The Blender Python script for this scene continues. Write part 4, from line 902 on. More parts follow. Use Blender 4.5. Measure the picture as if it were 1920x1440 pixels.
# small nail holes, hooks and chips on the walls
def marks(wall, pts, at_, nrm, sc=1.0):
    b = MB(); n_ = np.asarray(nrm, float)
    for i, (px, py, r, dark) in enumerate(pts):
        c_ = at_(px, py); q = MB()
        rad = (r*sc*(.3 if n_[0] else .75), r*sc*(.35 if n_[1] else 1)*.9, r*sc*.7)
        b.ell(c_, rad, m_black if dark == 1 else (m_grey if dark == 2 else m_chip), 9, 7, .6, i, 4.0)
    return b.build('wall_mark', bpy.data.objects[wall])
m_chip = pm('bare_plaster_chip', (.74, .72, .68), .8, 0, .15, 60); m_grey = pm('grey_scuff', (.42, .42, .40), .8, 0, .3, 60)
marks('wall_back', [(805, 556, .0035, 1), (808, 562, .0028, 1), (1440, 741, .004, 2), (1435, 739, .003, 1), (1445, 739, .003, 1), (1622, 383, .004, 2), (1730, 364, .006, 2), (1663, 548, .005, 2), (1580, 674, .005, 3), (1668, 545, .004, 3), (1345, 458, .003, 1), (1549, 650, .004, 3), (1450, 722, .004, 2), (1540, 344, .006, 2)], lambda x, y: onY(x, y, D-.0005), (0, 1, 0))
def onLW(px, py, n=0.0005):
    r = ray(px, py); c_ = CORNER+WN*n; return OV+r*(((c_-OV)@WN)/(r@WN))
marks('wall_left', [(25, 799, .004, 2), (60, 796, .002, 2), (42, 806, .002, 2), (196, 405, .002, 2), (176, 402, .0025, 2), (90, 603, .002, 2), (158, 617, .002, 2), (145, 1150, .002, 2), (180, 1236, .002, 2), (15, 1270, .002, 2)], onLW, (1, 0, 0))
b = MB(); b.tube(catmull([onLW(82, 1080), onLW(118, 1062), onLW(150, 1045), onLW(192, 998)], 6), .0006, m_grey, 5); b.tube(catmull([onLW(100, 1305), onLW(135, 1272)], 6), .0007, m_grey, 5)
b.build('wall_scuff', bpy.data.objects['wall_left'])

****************

▸ Task requirements
Extract the full listing and reproduce each line exactly.

▸ Written response
The Blender Python script for this scene continues. Write part 4, from line 902 on. More parts follow. Use Blender 4.5. Measure the picture as if it were 1920x1440 pixels.
# small nail holes, hooks and chips on the walls
def marks(wall, pts, at_, nrm, sc=1.0):
    b = MB(); n_ = np.asarray(nrm, float)
    for i, (px, py, r, dark) in enumerate(pts):
        c_ = at_(px, py); q = MB()
        rad = (r*sc*(.3 if n_[0] else .75), r*sc*(.35 if n_[1] else 1)*.9, r*sc*.7)
        b.ell(c_, rad, m_black if dark == 1 else (m_grey if dark == 2 else m_chip), 9, 7, .6, i, 4.0)
    return b.build('wall_mark', bpy.data.objects[wall])
m_chip = pm('bare_plaster_chip', (.74, .72, .68), .8, 0, .15, 60); m_grey = pm('grey_scuff', (.42, .42, .40), .8, 0, .3, 60)
marks('wall_back', [(805, 556, .0035, 1), (808, 562, .0028, 1), (1440, 741, .004, 2), (1435, 739, .003, 1), (1445, 739, .003, 1), (1622, 383, .004, 2), (1730, 364, .006, 2), (1663, 548, .005, 2), (1580, 674, .005, 3), (1668, 545, .004, 3), (1345, 458, .003, 1), (1549, 650, .004, 3), (1450, 722, .004, 2), (1540, 344, .006, 2)], lambda x, y: onY(x, y, D-.0005), (0, 1, 0))
def onLW(px, py, n=0.0005):
    r = ray(px, py); c_ = CORNER+WN*n; return OV+r*(((c_-OV)@WN)/(r@WN))
marks('wall_left', [(25, 799, .004, 2), (60, 796, .002, 2), (42, 806, .002, 2), (196, 405, .002, 2), (176, 402, .0025, 2), (90, 603, .002, 2), (158, 617, .002, 2), (145, 1150, .002, 2), (180, 1236, .002, 2), (15, 1270, .002, 2)], onLW, (1, 0, 0))
b = MB(); b.tube(catmull([onLW(82, 1080), onLW(118, 1062), onLW(150, 1045), onLW(192, 998)], 6), .0006, m_grey, 5); b.tube(catmull([onLW(100, 1305), onLW(135, 1272)], 6), .0007, m_grey, 5)
b.build('wall_scuff', bpy.data.objects['wall_left'])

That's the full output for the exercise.